Escape from the Land of the Fucked *

We’re heading up the path along the Cascade River, where the root beer-colored river drops in a series of spectacular cascades just a few hundred yards before it empties into Lake Superior.

“Remember when you were so impressed with me that I could make a fire in the woods in the pouring rain?”

“I do. I couldn’t believe it. Those were the best hot dogs I ever tasted.”

I’m pleased and imagine that now, thirty years after we hiked this trail as newly in love, she’s still impressed.

I’m snapping pictures of the two of them with the boiling cauldrons for backdrops.

I jokingly say to my daughter, “Hey, let me get a picture of you walking across that log over the river.” My wife recoils in sincere horror at my suggestion and suddenly I’m 10 years old, climbing a tree in the woods behind our house, delighting in my ability to freak out my mother by climbing way higher than she’s comfortable with.

I don’t do anything dangerous but I know exactly how and where to climb so that it appears to my wife that it’s dangerous. She keeps expressing concern and eventually goes over her edge when she thinks I’m encouraging my daughter to climb in dangerous areas. She slumps down on a rock and tears well up in her eyes. “This isn’t fun for me. It’s not how I want to spend the day. I want to go back to the car.”
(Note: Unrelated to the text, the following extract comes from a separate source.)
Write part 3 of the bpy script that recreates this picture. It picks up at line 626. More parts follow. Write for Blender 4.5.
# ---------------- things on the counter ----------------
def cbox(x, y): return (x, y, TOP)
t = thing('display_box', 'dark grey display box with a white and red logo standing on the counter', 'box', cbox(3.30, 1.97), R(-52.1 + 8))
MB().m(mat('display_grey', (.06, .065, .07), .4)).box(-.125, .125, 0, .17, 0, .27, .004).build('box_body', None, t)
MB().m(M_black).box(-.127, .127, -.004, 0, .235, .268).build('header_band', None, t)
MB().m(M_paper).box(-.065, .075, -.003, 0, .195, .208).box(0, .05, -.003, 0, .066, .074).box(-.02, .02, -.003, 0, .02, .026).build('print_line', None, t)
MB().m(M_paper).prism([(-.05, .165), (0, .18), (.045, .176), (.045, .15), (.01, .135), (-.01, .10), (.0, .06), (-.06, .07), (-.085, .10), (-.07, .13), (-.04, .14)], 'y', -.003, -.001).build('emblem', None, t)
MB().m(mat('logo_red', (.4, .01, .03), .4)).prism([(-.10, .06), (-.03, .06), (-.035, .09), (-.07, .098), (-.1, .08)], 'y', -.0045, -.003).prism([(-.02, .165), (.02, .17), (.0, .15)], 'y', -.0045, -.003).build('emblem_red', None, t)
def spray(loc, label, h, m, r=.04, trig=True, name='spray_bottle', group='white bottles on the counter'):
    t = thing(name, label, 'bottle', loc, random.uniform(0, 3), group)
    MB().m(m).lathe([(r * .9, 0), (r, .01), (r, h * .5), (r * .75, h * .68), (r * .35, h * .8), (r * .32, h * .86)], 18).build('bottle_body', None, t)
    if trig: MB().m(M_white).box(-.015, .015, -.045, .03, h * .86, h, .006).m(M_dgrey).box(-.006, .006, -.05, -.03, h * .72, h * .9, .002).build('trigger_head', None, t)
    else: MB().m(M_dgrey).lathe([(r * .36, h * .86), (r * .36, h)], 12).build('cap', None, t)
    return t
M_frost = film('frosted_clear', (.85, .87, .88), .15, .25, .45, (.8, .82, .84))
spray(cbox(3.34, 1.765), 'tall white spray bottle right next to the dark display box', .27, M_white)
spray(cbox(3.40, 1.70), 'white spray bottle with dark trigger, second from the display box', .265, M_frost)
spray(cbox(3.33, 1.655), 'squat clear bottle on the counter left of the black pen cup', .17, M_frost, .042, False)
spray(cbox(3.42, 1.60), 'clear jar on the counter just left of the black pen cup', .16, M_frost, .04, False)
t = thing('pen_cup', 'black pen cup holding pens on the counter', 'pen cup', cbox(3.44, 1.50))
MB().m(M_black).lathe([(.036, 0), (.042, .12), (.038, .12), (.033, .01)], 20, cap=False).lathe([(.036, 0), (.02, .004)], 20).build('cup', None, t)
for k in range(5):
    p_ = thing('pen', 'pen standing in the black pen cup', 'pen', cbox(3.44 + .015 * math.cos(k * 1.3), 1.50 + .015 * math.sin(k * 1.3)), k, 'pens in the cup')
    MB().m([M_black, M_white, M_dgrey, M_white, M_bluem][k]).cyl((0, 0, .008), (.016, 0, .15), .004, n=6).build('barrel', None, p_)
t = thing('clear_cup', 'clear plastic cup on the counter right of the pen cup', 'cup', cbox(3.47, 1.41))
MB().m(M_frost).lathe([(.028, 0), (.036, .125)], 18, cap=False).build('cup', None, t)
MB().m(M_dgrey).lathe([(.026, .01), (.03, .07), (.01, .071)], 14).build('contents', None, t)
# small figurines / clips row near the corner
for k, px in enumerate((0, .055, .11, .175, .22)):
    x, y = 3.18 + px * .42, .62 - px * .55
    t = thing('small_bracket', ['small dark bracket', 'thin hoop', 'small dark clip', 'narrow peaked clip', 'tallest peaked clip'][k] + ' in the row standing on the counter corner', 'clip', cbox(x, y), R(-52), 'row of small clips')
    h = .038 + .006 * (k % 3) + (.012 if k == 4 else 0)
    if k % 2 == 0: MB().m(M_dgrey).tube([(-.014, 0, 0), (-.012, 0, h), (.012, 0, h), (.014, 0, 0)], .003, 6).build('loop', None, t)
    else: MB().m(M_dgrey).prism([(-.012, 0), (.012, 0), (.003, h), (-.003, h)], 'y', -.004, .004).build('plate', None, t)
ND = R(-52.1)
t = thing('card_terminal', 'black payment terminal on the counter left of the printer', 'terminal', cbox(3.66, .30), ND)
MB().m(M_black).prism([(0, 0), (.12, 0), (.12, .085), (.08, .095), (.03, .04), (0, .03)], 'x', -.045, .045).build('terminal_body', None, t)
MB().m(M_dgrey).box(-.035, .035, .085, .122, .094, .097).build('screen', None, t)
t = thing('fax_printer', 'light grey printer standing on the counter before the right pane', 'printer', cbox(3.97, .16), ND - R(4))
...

The full awareness of what I was doing and the cycle we got caught in now hits me and I figure we’re now in the Land of the Fucked for a while. I know we both we’re dancing but I took the lead and so I’m disgusted with myself. Sonofabitch, you’d think after all these years, I’d be a little more mature than this. I wonder if the rest of this little hike is going to be quietly tense between us, and it occurs to me to say a little — I don’t know — a prayer, I suppose. “Help me see what I could do to turn this sucker around.”

“I’m really sorry. I got caught up in an old pattern and didn’t realize it. I won’t do that anymore.” It’s all I can think of. And then I just shut up and wait, sitting close, stroking the pant leg on her jeans. She relaxes after a few minutes and we move on.

The river flattens out as we head upstream. My wife and I find a place to sit and poke at the weird little worms clinging to the rocks under the water while my daughter wisely gets some distance from us. In a few minutes, she’s hopping from boulder to boulder in the river, looking for a way to make it all the way across in the icey but shallow rapids. I grab my camera to document the attempt, with an eye on my wife to see if she’s worried.


“I like doing that kind of stuff” my daughter says to me after successfully completing her over-and-back crossing. “A little scary but not really dangerous.” She’s wearing a big pleased-with-myself grin, and my wife gives her a high-five smile. And then one for me, too.

Wise kid, I think. Hope some of that rubs off on your ol’ man.

* Land of the Fucked – one of many great lines in Anne Lamott’s book Traveling Mercies: Some thoughts on Faith.